Does Prentice Hall Really Own Linux?

12
Bruce Perens writes “A recent report by Ken Brown of the “Alexis de Toqueville Institute”
casts aspersions upon Linus Torvalds as creator of the Linux operating
system kernel. The report attributes ownership of Linux to Prentice
Hall PTR
as publishers of Andrew Tannenbaum’s book Operating Systems: Design and
Implementation
. In the book, Tannenbaum provided the source
for an educational toy OS called Minix.

Mr. Brown is obviously not aware of my role as series editor of the Bruce
Perens Open Source Series
at Prentice Hall PTR. With ten
books published so far,
this series is unique in that not only are the books about Open Source
software, the text of the books is under an Open Source license. They
can be copied and redistributed freely in the same manner as the Linux
kernel – it’s even legal to sell the copies. The series has shown that
a publisher can be commercially
successful with Open Source text, as IBM, Red Hat, and other companies
have been successful with Open Source software.

Like all technical book publishers, Prentice Hall is in the business
of
distributing ideas. They have copyrighted their books, but the express
purpose of those books
is for readers to use the ideas that their text communicates. Before
Linus Torvalds created Linux, one of the ways he learned to build
operating systems was by reading Tannenbaum’s book and working with
the Minix source code. Authors and publishers are proud of the role our
books have played in developing the professional skills of Torvalds and
the Open Source developer community. We should not, do not, and can not
claim as our own the creations of the many millions of people who use
our books as a reference in their work every day.

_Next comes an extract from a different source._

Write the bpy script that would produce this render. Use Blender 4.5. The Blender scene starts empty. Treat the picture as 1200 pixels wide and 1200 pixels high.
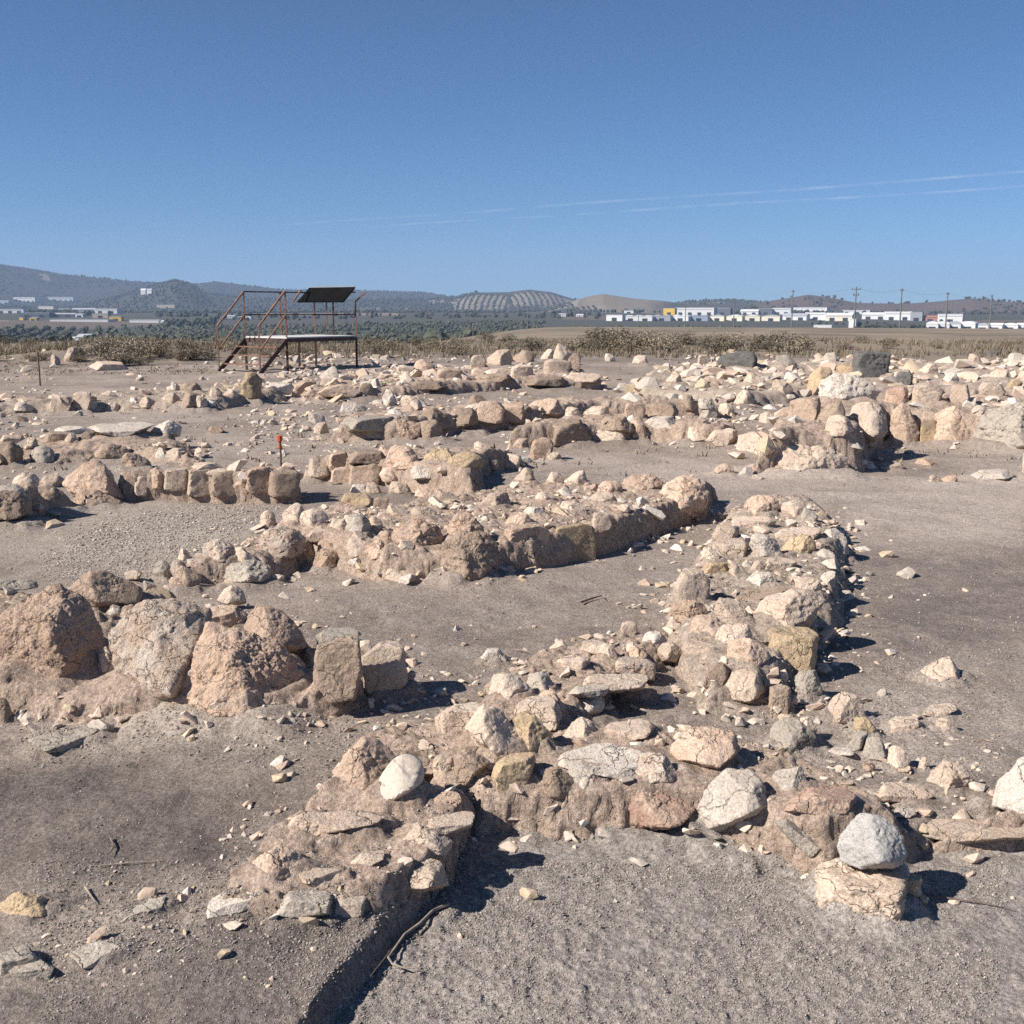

Regarding Brown’s other assertions, it should be sufficient to point
out that many of the people he quotes have published detailed
refutations of Brown’s text. Most interesting is that of Tannenbaum
himself, parts 1, 2, and 3, that of the young
programmer Brown hired to compare Linux and Minix
, and scientist Illka
Tuomi
.

A recent title in my series, Understanding the Linux Virtual Memory
Manager
, is meant to be used directly by the Linux kernel
developers in
their work, and uses the Linux source code as a reference for
tomorrow’s
computer scientists. This illustrates the synergistic relationship that
a publisher willing to embrace Open Source can have with the developer
community. I look forward to the continuation of that relationship.